A transição de Barroso de presidente da Comissão Europeia para a Goldman Sachs causou ondas de indignação por toda a Europa. Chefes de Estado, eurodeputados, funcionários da União Europeia e cidadãos europeus criticaram abertamente a nomeação. Em Portugal, uma sondagem mostrou que 51% da população acha que Barroso agiu incorrectamente.

A opinião pública exerceu tal pressão que, esta semana, o actual presidente da Comissão Europeia, Juncker, anunciou que Barroso vai perder os benefícios associados ao seu antigo cargo e vai ser recebido em Bruxelas somente como lobista. Juncker decidiu também remeter a nomeação para um comité de ética "ad-hoc".

A resposta de Juncker mostra o quão grave é este caso. Com esta contratação, a Goldman Sachs ganha a influência e a longa lista de contactos que Barroso desenvolveu ao longo de 10 anos no mais alto posto da Comissão. Um ex-presidente da Comissão abre muitas portas.

E a verdade é que a Goldman Sachs não é uma empresa qualquer.

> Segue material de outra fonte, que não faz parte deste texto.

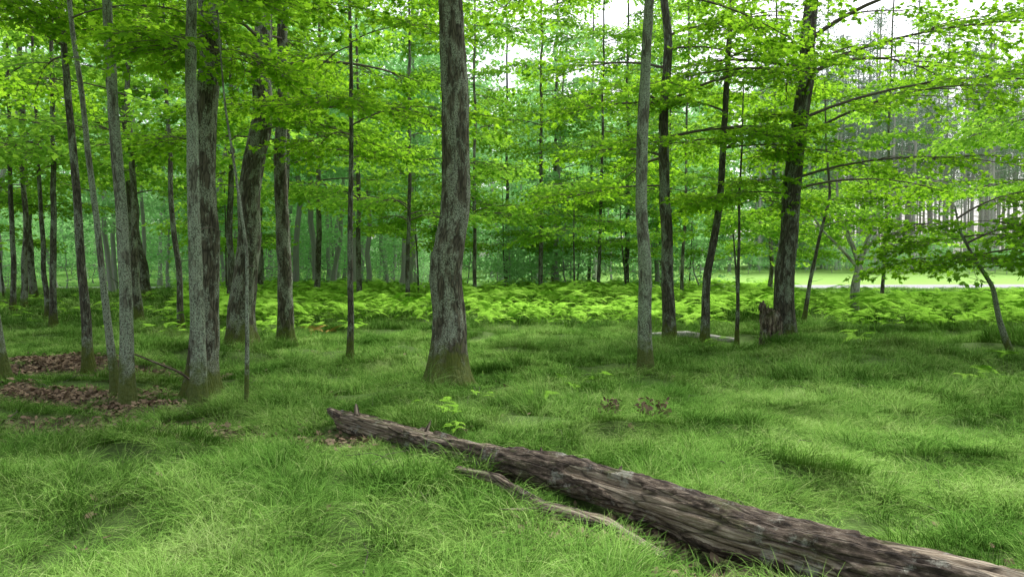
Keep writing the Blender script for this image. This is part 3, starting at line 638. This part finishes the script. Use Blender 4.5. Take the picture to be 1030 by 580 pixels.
# ------------------------------------------------------------ broken stump
def stump(X,Y):
    e=bpy.data.objects.new('tree_stump',None);link(e);e.location=(X,Y,float(H(X,Y)))
    mb=MB();n=60;sd=80;th=np.arange(sd)/sd*2*np.pi;top=.82+.12*fbm(np.cos(th)*3.2,np.sin(th)*3.2,0,5,3)+.03*np.cos(th-2.6)
    T_,U=np.meshgrid(th,np.linspace(0,1,n));Z=-.1+(top[None]+.1)*U
    R=.185*(1+.35*np.exp(-np.clip(Z,0,2)/.13)*(.5+.5*np.cos(T_*5)))*(1+.20*fbm(np.cos(T_)*1.6,np.sin(T_)*1.6,Z*2.5,8,3))+.018*fbm(np.cos(T_)*6,np.sin(T_)*6,Z*9,9,3)
    V=np.stack([R*np.cos(T_),R*np.sin(T_),Z],-1)
    m2=14;T2,U2=np.meshgrid(th,np.linspace(0,1,m2));Z2=top[None]-.28*U2;R2=R[-1][None]*(.80-.25*U2)*(1+.1*fbm(np.cos(T2)*3,np.sin(T2)*3,U2*3,10,2))
    V=np.concatenate([V,np.stack([R2*np.cos(T2),R2*np.sin(T2),Z2],-1)]);n+=m2
    i=np.arange(n-1)[:,None]*sd;j=np.arange(sd)[None];k=(j+1)%sd;F=np.stack([i+j,i+k,i+sd+k,i+sd+j],-1).reshape(-1,4)
    mb.add(V.reshape(-1,3),F,0,.3)
    c=np.vstack([V[-1],V[-1].mean(0)]);q=np.arange(sd);mb.add(c,np.stack([q,(q+1)%sd,np.full(sd,sd)],-1),0,.0)
    link(bpy.data.objects.new('stump_wood',mb.build('stump_wood',[M_log])),e)
stump(4.82,13.75)
mb=MB();tube(mb,[(2.6,14.9,float(H(2.6,14.9))+.16),(3.5,14.75,float(H(3.5,14.75))+.16),(4.45,14.55,float(H(4.45,14.55))+.14)],[.055,.06,.05],16,0,cap=True)
link(bpy.data.objects.new('birch_log',mb.build('birch_log',[M_birch])))

# ------------------------------------------------------------ light, sky, camera
el,az=math.radians(58),math.radians(30)
w=bpy.data.worlds.new('World');S.world=w;w.use_nodes=True;N=w.node_tree.nodes;L=w.node_tree.links;N.clear()
sk=N.new('ShaderNodeTexSky');sk.sky_type='NISHITA';sk.sun_disc=False;sk.sun_elevation=el;sk.sun_rotation=az;sk.dust_density=4.;sk.air_density=1.
hs=N.new('ShaderNodeHueSaturation');hs.inputs['Saturation'].default_value=.3;hs.inputs['Value'].default_value=2.1;L.new(sk.outputs[0],hs.inputs['Color'])
bg=N.new('ShaderNodeBackground');bg.inputs[1].default_value=.15;L.new(hs.outputs[0],bg.inputs[0]);o=N.new('ShaderNodeOutputWorld');L.new(bg.outputs[0],o.inputs[0])
ld=bpy.data.lights.new('sun','SUN');ld.energy=5.;ld.angle=math.radians(36);ld.color=(1,.98,.93)
lo=link(bpy.data.objects.new('sun',ld));v=Vector((math.sin(az)*math.cos(el),math.cos(az)*math.cos(el),math.sin(el)));lo.rotation_euler=v.to_track_quat('Z','Y').to_euler()
cd=bpy.data.cameras.new('camera');cd.sensor_width=36;cd.lens=26;cd.clip_end=2000;co=link(bpy.data.objects.new('camera',cd))
co.location=(0,0,1.6);co.rotation_euler=(math.radians(88.1),0,0);S.camera=co
S.view_settings.view_transform='Standard';S.view_settings.look='None';S.view_settings.exposure=0
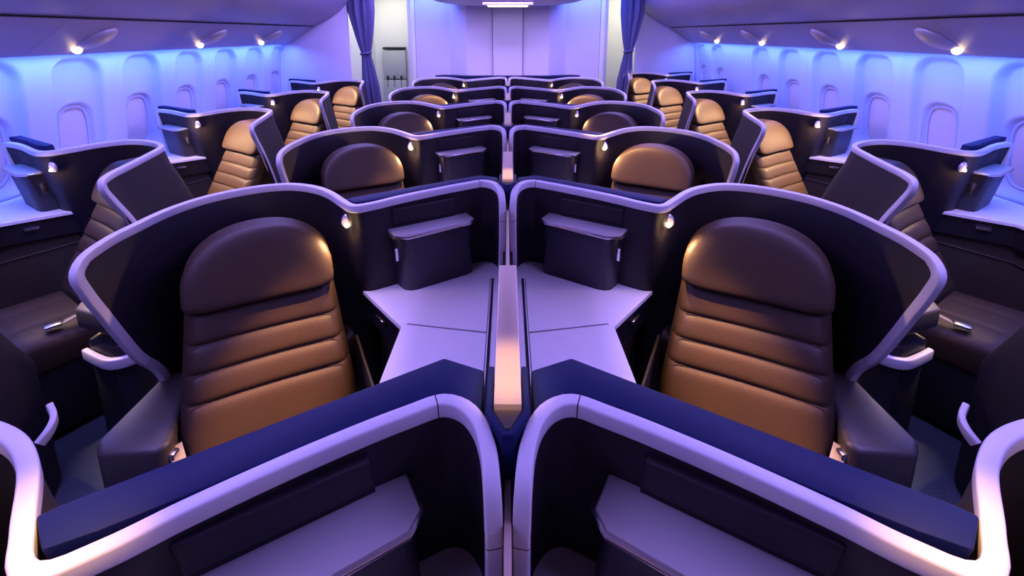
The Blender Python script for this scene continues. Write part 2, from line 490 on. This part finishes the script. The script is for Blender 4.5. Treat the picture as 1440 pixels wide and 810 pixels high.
    put('seat_base', prism([tuple(W(a, f, 0).xy) for a, f in ((-.24, f0), (.24, f0), (.24, f0+.44), (-.24, f0+.44))], .03, zc-.131, .01, 2), 'dark')
    # belt: two short straps with a buckle resting on the cushion, aisle side
    bb = bmesh.new()
    sp = spline([W(.25, f0-.05, zc+.10), W(.238, f0-.01, zc+.085), W(.222, f0+.04, zc+.045), W(.205, f0+.09, zc+.026)], .02)
    add_grid(bb, [[p+lat*w*.6+fwd*w*.3+Vector((0, 0, h)) for w, h in ((-.024, 0), (.024, 0), (.024, .003), (-.024, .003))] for p in sp], True, True)
    bl = put('seat_belt', bb, 'belt')
    fr = rot_frame(tuple(W(.200, f0+.115, zc+.024)), tuple((fwd-lat*.2).xy))
    bk = box((-.022, -.024, 0), (.034, .024, .012), .004, 2, fr)
    put('buckle', bk, 'chrome', bl)
    return root, W, put, f0

def armrest_bm(poly, z0, z1): return prism(poly, z0, z1, .012, 3)

# ------------------------------------------------------------------ prototypes and rows
LAMPS = []
def lights_at(pos, target, energy, size=58, blend=.8, col=(1, .60, .27), r=.012):
    l = bpy.data.lights.new('lamp or added spot', 'SPOT'); l.energy = energy; l.color = col; l.spot_size = math.radians(size); l.spot_blend = blend; l.shadow_soft_size = r
    o = bpy.data.objects.new('lamp_or_added_spot', l); C.objects.link(o); o.location = pos
    o.rotation_euler = (Vector(target)-Vector(pos)).to_track_quat('-Z', 'Y').to_euler()
    return o

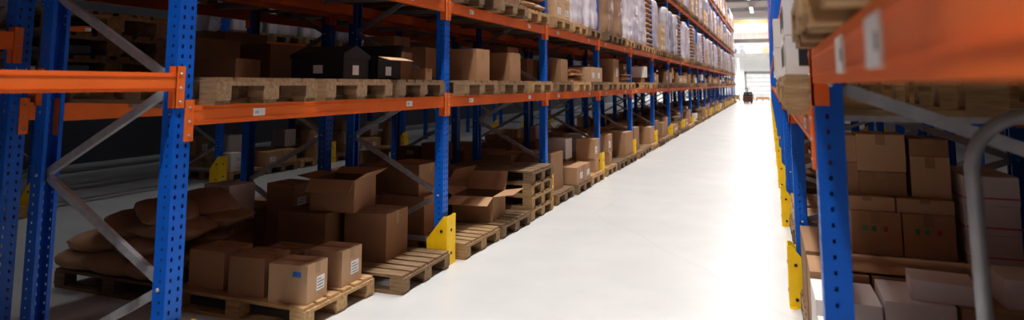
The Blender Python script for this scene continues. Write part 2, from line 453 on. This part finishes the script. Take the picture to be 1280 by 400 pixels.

Para além de ter desempenhado um papel fulcral na criação da crise financeira de 2008 — cujas consequências Portugal ainda hoje sofre — é também um dos maiores grupos de "lobby" financeiro na UE. Em 2015 declarou ter gasto mais do que um milhão de euros a influenciar a UE.

O banco de investimento tem também um impressionante acesso à Comissão, podendo gabar-se de ter tido 23 reuniões com altos cargos da Comissão desde Novembro de 2014, incluindo sete comissários. É também membro de vários grupos de pressão política como a Associação Internacional de Swaps e Derivativos (ISDA). Em 2010, os dois receberam a duvidosa honra de "Pior Lobby da UE".

Contudo, indignação moral e comités "ad-hoc" não são suficientes para limitar conflitos de interesse. Basta ver que Barroso é só mais um na longa lista de comissários que transitaram do seu cargo oficial para empresas privadas e vice-versa. Este rodopio é tão recorrente que ganhou o nome de portas giratórias. O nome pode não parecer sério mas estas portas giratórias criam conflitos de interesses e oferecem acesso e influência desmesurados sobre processos políticos da UE a multinacionais

Poucos meses após o fim da Comissão de Barroso, mais de um terço dos seus comissários já tinha aceite posições polémicas. Mais recentemente, Karel De Gucht, ex-comissário do comércio, aceitou uma posição na multinacional mineira Arcelor Mittal e a ex-comissária da agenda digital, Neelie Kroes, transitou para a Uber e Salesforce. Estes casos podem ter sido menos mediáticos do que o de Barroso mas o risco que representam para o interesse público e para a integridade das instituições europeias é comparável.

Actualmente, as regras exigem apenas que os comissários notifiquem a Comissão de novos cargos por 18 meses após o fim do seu mandato. A título de comparação, o Canadá exige que ex-ministros esperem cinco anos.

É claro que isto não é suficiente. Até agora, quase 63.000 cidadãos europeus já assinaram a petição para rever as regras para comissários lançada pela Aliança para Transparência de Lobbying e Regulação de Ética (ALTER-EU) e a organização de mobilização digital WeMove.EU.

Esta petição pede à Comissão que proíba comissários de aceitar, por um mínimo de três anos desde o fim do seu mandato, posições que provoquem conflitos de interesses ou que procurem influenciar a UE de modo directo ou indirecto.

Para garantir que as regras são cumpridas, precisamos também de um comité transparente e completamente independente que possa impôr sanções quando as regras não são cumpridas.

Juízos de valor e decisões "ad-hoc" não são suficientes para resolver o problema de portas giratórias na Comissão Europeia. O mais descarado escândalo de portas giratórias da história recente da UE não pode ser ignorado e esta é a oportunidade perfeita para impôr regras mais fortes e impedir que se repita.